Writing the Anthropocene from the Indian Himalaya

This paper centres changing human-nonhuman relations in the Indian Himalaya to ask what it means to write from a place, and how anthropology as a discipline should respond to the Anthropocene. The Anthropocene is taken to constitute not just a new geologic age of the planet characterised by extreme events, biodiversity loss, the melting of glaciers, etc. – the climate crisis – but also as an imperative of finding new ways of doing and communicating academic labour. While the singularity of ethnography as a method and as a mode of describing the world remains unquestionable, the climate crisis demands a transformation of the craft. This is not just so that anthropology can speak more stridently to wider audiences, but also to empirically grasp the complex multi-scalar realities of a planet in crisis. This paper argues for the need to forge new alliances with not just cognates in the social sciences and humanities, but also with climate scientists. It makes a renewed call for considering how anthropologists tell stories and act as translators. Working through ‘beastly tales’ or stories populated by human and nonhuman agents of all stripes and their complex entanglements in India, this lecture attempts one such climate translation across domains of knowledges that are often kept separate from one another. In so doing, it hopes to show what an anthropology for – and not just in – the Anthropocene can become.
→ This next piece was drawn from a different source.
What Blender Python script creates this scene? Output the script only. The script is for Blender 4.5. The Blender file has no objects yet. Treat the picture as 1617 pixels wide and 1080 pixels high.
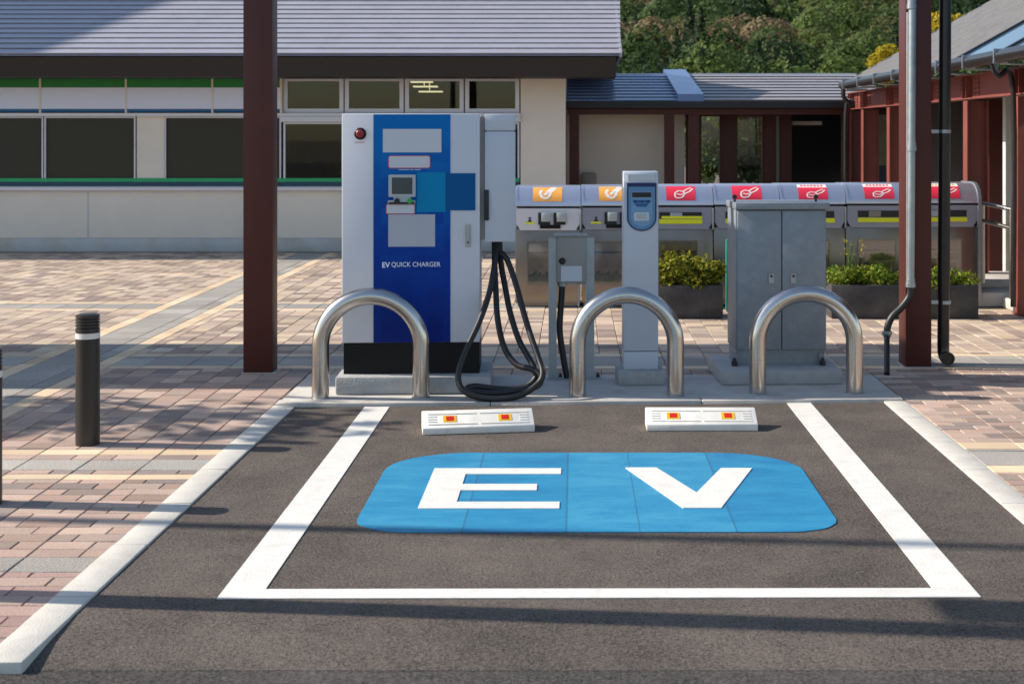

Author Profile: Nayanika Mathur

Nayanika Mathur is a Professor of Anthropology and South Asian Studies, renowned for her interdisciplinary research spanning politics, development, environment, law, and human-animal studies. With a distinguished academic background from the Universities of Delhi and Cambridge, her award-winning publications, including “Paper Tiger” and “Crooked Cats,” offer innovative perspectives on the complexities of governance, environmental crisis, and human-nonhuman relations in South Asia. Currently, she is exploring the intersections of technology, government, and utopia, alongside investigating the impact of the climate crisis on knowledge production in anthropology and the humanities.